First-principles modeling of lithium ordering in the LLTO (LixLa2/3-x/3TiO3) superionic conductor

Ab initio periodic quantum-mechanical calculations were performed on selected ordered schemes of the La-Li-square (vacancy) distribution in the Li0.5La0.5TiO3 and Li0.3125La0.5625 square 0.125TiO3 phases. Perovskite superstructures were built on the basis of Z (formula units/primitive cell) = 4 and 8 in the first case (symmetries C2me to Im), and Z = 16 in the second one (Pm), with initial configurations from the experimental P4/nbm tetragonal structure of Li0.3La0.567TiO3. The B3LYP functional (hybrid DFT/Hartree-Fock) was used, with an all-electron basis set of atomic orbitals (CRYSTAL06 code). For each ordered model, maps of the electrostatic potential were computed in the ionized unrelaxed superstructure, in order to study the field acting on Li+ ions.

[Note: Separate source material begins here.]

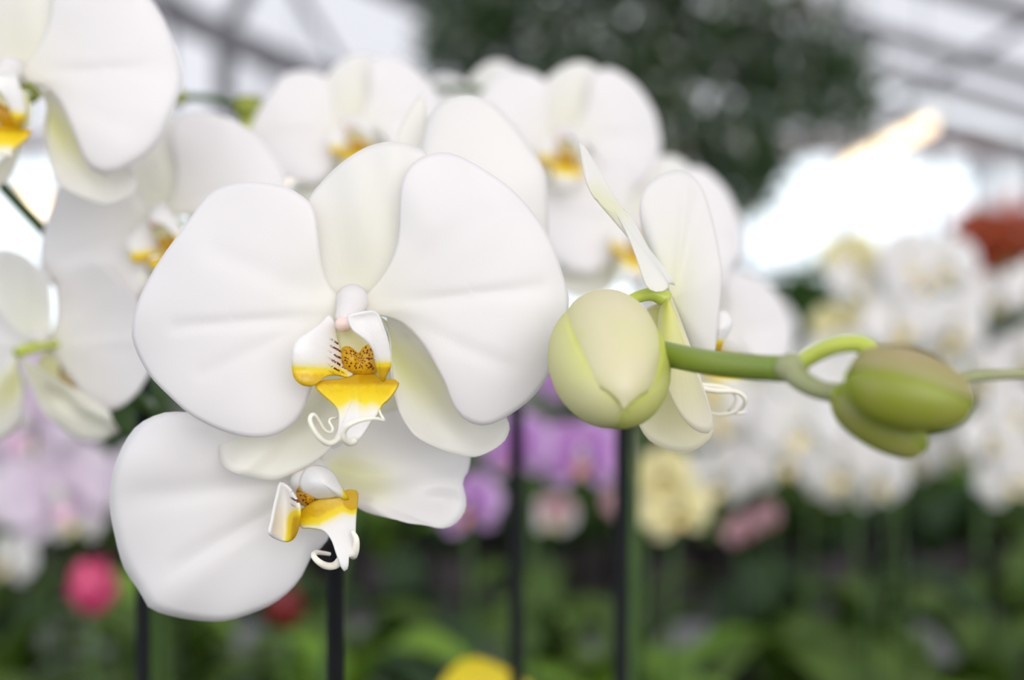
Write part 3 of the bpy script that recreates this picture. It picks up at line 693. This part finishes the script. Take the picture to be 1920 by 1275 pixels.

The complete structure was then fully relaxed by energy minimization with respect to all atomic positions (78 atoms/cell in the Z = 16 case). The anti-phase octahedral tilt was reproduced for A-type cages with mixed La-Li composition in the same (001) layer, but not for full La-Li ordering in different layers. The optimized Li positions were found to lie in different sites within the A-cavities and depend significantly on the local environment. Experimental results of the average tetragonal LLTO structure could thus be explained, by finding correspondences between the observed Li sites and specific low-energy lithium ordered configurations.